--- BEGIN ---

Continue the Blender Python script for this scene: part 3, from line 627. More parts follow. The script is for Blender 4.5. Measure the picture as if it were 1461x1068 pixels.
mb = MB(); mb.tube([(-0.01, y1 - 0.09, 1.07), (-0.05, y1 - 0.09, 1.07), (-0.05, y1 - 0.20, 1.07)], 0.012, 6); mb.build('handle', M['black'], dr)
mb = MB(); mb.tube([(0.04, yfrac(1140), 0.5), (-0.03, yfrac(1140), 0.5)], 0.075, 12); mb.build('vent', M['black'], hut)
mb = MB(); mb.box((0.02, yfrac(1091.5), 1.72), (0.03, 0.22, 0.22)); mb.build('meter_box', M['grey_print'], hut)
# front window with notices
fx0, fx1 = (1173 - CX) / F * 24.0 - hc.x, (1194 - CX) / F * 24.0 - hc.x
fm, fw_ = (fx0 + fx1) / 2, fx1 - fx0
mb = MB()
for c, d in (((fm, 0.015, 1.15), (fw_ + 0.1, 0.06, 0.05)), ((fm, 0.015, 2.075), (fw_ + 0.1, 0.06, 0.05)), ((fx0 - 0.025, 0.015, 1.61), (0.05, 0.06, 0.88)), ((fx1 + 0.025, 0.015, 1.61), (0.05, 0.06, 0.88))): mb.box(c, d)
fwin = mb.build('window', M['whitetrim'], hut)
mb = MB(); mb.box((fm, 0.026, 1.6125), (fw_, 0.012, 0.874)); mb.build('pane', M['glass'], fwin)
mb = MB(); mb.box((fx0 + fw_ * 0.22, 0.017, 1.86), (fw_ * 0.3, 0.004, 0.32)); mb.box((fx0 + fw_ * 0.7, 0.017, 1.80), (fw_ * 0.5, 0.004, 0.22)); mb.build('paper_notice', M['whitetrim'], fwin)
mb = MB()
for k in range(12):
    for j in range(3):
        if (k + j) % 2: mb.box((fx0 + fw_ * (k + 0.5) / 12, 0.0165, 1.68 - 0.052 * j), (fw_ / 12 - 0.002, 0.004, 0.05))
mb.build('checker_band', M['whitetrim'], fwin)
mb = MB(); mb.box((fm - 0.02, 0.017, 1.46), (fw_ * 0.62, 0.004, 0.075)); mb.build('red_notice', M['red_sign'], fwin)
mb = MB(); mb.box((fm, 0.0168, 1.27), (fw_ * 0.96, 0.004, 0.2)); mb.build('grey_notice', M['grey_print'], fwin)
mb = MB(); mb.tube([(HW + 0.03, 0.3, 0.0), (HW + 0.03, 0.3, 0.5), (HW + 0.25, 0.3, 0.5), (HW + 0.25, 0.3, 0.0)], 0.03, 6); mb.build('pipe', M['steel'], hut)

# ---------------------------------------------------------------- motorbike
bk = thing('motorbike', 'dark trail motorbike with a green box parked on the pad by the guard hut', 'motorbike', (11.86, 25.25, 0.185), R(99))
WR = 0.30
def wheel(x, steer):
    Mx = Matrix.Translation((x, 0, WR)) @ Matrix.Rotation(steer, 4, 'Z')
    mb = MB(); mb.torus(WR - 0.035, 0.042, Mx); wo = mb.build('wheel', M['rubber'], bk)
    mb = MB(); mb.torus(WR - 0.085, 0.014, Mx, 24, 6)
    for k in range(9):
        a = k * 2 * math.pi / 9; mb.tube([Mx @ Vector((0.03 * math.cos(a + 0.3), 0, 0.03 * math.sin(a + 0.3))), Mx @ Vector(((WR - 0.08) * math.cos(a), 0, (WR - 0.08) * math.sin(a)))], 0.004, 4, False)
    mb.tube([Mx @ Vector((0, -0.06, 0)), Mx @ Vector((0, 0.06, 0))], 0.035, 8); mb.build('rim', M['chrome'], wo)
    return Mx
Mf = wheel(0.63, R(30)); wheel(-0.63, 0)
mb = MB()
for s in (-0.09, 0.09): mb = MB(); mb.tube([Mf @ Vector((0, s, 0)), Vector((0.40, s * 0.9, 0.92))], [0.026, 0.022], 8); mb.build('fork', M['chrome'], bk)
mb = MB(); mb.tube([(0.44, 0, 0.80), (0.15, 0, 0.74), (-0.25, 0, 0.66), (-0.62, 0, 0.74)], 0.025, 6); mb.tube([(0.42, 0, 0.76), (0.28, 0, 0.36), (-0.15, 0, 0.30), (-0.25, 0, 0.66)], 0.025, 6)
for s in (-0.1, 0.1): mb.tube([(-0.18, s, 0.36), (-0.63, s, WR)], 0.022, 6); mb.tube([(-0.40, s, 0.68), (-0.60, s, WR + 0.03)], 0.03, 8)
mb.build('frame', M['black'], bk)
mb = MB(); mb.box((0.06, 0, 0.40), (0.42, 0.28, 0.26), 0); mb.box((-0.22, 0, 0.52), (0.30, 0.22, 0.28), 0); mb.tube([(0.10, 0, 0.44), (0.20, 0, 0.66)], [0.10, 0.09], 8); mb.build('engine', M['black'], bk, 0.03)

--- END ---

- **TASK STATEMENT**
Exactly reproduce the material above.

- **TASK RESPONSE**
Continue the Blender Python script for this scene: part 3, from line 627. More parts follow. The script is for Blender 4.5. Measure the picture as if it were 1461x1068 pixels.
mb = MB(); mb.tube([(-0.01, y1 - 0.09, 1.07), (-0.05, y1 - 0.09, 1.07), (-0.05, y1 - 0.20, 1.07)], 0.012, 6); mb.build('handle', M['black'], dr)
mb = MB(); mb.tube([(0.04, yfrac(1140), 0.5), (-0.03, yfrac(1140), 0.5)], 0.075, 12); mb.build('vent', M['black'], hut)
mb = MB(); mb.box((0.02, yfrac(1091.5), 1.72), (0.03, 0.22, 0.22)); mb.build('meter_box', M['grey_print'], hut)
# front window with notices
fx0, fx1 = (1173 - CX) / F * 24.0 - hc.x, (1194 - CX) / F * 24.0 - hc.x
fm, fw_ = (fx0 + fx1) / 2, fx1 - fx0
mb = MB()
for c, d in (((fm, 0.015, 1.15), (fw_ + 0.1, 0.06, 0.05)), ((fm, 0.015, 2.075), (fw_ + 0.1, 0.06, 0.05)), ((fx0 - 0.025, 0.015, 1.61), (0.05, 0.06, 0.88)), ((fx1 + 0.025, 0.015, 1.61), (0.05, 0.06, 0.88))): mb.box(c, d)
fwin = mb.build('window', M['whitetrim'], hut)
mb = MB(); mb.box((fm, 0.026, 1.6125), (fw_, 0.012, 0.874)); mb.build('pane', M['glass'], fwin)
mb = MB(); mb.box((fx0 + fw_ * 0.22, 0.017, 1.86), (fw_ * 0.3, 0.004, 0.32)); mb.box((fx0 + fw_ * 0.7, 0.017, 1.80), (fw_ * 0.5, 0.004, 0.22)); mb.build('paper_notice', M['whitetrim'], fwin)
mb = MB()
for k in range(12):
    for j in range(3):
        if (k + j) % 2: mb.box((fx0 + fw_ * (k + 0.5) / 12, 0.0165, 1.68 - 0.052 * j), (fw_ / 12 - 0.002, 0.004, 0.05))
mb.build('checker_band', M['whitetrim'], fwin)
mb = MB(); mb.box((fm - 0.02, 0.017, 1.46), (fw_ * 0.62, 0.004, 0.075)); mb.build('red_notice', M['red_sign'], fwin)
mb = MB(); mb.box((fm, 0.0168, 1.27), (fw_ * 0.96, 0.004, 0.2)); mb.build('grey_notice', M['grey_print'], fwin)
mb = MB(); mb.tube([(HW + 0.03, 0.3, 0.0), (HW + 0.03, 0.3, 0.5), (HW + 0.25, 0.3, 0.5), (HW + 0.25, 0.3, 0.0)], 0.03, 6); mb.build('pipe', M['steel'], hut)

# ---------------------------------------------------------------- motorbike
bk = thing('motorbike', 'dark trail motorbike with a green box parked on the pad by the guard hut', 'motorbike', (11.86, 25.25, 0.185), R(99))
WR = 0.30
def wheel(x, steer):
    Mx = Matrix.Translation((x, 0, WR)) @ Matrix.Rotation(steer, 4, 'Z')
    mb = MB(); mb.torus(WR - 0.035, 0.042, Mx); wo = mb.build('wheel', M['rubber'], bk)
    mb = MB(); mb.torus(WR - 0.085, 0.014, Mx, 24, 6)
    for k in range(9):
        a = k * 2 * math.pi / 9; mb.tube([Mx @ Vector((0.03 * math.cos(a + 0.3), 0, 0.03 * math.sin(a + 0.3))), Mx @ Vector(((WR - 0.08) * math.cos(a), 0, (WR - 0.08) * math.sin(a)))], 0.004, 4, False)
    mb.tube([Mx @ Vector((0, -0.06, 0)), Mx @ Vector((0, 0.06, 0))], 0.035, 8); mb.build('rim', M['chrome'], wo)
    return Mx
Mf = wheel(0.63, R(30)); wheel(-0.63, 0)
mb = MB()
for s in (-0.09, 0.09): mb = MB(); mb.tube([Mf @ Vector((0, s, 0)), Vector((0.40, s * 0.9, 0.92))], [0.026, 0.022], 8); mb.build('fork', M['chrome'], bk)
mb = MB(); mb.tube([(0.44, 0, 0.80), (0.15, 0, 0.74), (-0.25, 0, 0.66), (-0.62, 0, 0.74)], 0.025, 6); mb.tube([(0.42, 0, 0.76), (0.28, 0, 0.36), (-0.15, 0, 0.30), (-0.25, 0, 0.66)], 0.025, 6)
for s in (-0.1, 0.1): mb.tube([(-0.18, s, 0.36), (-0.63, s, WR)], 0.022, 6); mb.tube([(-0.40, s, 0.68), (-0.60, s, WR + 0.03)], 0.03, 8)
mb.build('frame', M['black'], bk)
mb = MB(); mb.box((0.06, 0, 0.40), (0.42, 0.28, 0.26), 0); mb.box((-0.22, 0, 0.52), (0.30, 0.22, 0.28), 0); mb.tube([(0.10, 0, 0.44), (0.20, 0, 0.66)], [0.10, 0.09], 8); mb.build('engine', M['black'], bk, 0.03)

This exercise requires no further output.